◆ GIVEN REQUEST
Only the lines from the top of the listing below to the line that has "COL = SC.collection" should be echoed, with both ends kept and pictures left out.

◆ DATASET EXCERPT
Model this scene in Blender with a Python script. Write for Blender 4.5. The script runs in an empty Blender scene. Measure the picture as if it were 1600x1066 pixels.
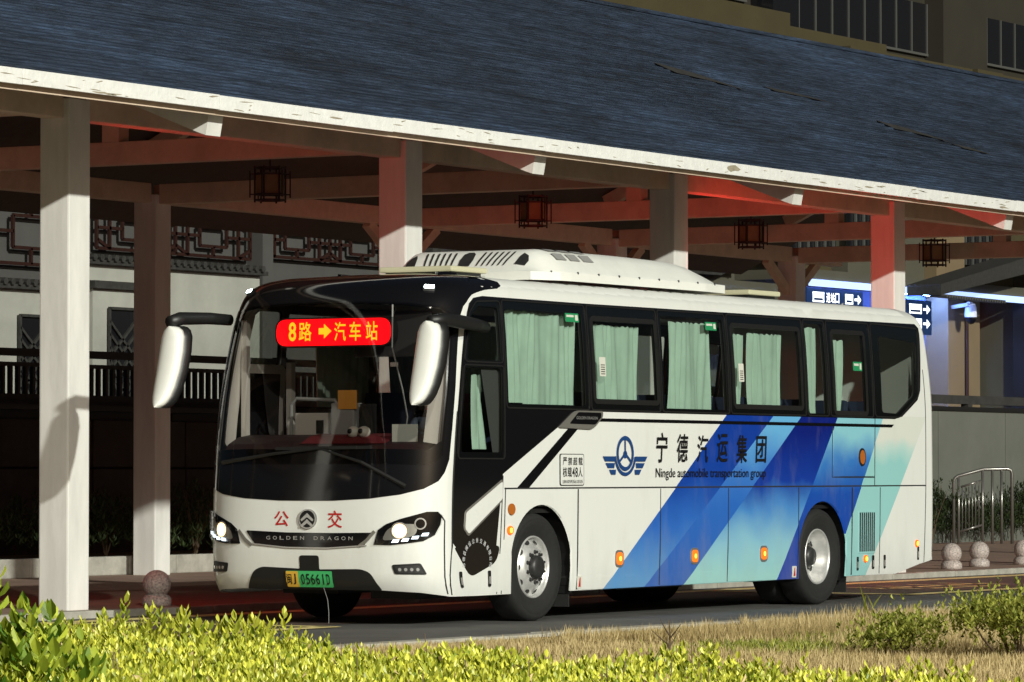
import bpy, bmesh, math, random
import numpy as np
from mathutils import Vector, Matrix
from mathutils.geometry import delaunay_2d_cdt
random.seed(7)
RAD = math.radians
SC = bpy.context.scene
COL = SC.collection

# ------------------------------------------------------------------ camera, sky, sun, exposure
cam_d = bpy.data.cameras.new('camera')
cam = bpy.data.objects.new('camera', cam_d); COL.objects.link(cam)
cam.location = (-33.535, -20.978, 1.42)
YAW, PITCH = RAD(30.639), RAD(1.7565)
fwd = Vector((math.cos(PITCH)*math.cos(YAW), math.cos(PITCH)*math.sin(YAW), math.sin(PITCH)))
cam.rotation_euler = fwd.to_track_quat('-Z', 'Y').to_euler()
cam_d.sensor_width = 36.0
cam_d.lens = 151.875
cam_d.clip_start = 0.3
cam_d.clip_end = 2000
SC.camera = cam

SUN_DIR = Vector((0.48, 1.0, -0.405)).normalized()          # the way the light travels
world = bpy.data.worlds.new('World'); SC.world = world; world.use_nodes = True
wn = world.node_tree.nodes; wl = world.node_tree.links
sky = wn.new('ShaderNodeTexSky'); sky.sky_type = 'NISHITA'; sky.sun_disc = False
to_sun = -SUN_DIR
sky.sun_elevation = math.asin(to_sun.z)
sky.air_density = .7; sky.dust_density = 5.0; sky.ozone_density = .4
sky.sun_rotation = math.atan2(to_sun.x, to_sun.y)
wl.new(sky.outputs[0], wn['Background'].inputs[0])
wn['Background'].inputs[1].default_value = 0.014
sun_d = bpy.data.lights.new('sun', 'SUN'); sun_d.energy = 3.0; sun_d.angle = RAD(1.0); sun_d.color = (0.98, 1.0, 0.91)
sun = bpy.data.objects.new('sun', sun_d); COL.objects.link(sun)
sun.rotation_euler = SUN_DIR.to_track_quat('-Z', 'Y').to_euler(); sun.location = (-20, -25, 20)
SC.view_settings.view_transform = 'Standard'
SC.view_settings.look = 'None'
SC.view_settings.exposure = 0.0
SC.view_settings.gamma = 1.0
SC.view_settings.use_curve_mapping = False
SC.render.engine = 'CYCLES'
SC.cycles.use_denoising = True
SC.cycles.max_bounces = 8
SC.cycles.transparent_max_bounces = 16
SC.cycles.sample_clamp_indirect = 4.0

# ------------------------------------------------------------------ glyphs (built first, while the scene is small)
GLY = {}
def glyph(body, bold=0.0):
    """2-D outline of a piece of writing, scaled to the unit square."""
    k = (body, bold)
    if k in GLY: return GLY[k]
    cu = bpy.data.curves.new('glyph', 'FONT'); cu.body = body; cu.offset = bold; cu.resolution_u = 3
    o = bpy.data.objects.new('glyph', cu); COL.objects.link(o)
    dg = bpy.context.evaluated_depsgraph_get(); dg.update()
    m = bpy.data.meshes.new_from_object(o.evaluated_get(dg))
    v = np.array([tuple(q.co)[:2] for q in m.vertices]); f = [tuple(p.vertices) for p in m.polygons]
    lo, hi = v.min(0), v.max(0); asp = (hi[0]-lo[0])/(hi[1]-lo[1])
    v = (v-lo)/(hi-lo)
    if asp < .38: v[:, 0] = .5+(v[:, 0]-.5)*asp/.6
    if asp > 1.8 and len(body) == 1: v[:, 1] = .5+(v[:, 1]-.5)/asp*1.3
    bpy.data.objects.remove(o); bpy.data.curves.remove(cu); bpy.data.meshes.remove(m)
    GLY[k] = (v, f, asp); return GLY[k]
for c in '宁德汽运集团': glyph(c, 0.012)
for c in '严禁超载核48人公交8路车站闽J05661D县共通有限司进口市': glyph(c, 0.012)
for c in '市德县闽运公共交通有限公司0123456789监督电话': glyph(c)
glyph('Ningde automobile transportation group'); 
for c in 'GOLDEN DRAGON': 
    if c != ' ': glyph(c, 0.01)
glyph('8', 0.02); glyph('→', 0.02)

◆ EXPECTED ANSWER
Model this scene in Blender with a Python script. Write for Blender 4.5. The script runs in an empty Blender scene. Measure the picture as if it were 1600x1066 pixels.
import bpy, bmesh, math, random
import numpy as np
from mathutils import Vector, Matrix
from mathutils.geometry import delaunay_2d_cdt
random.seed(7)
RAD = math.radians
SC = bpy.context.scene
COL = SC.collection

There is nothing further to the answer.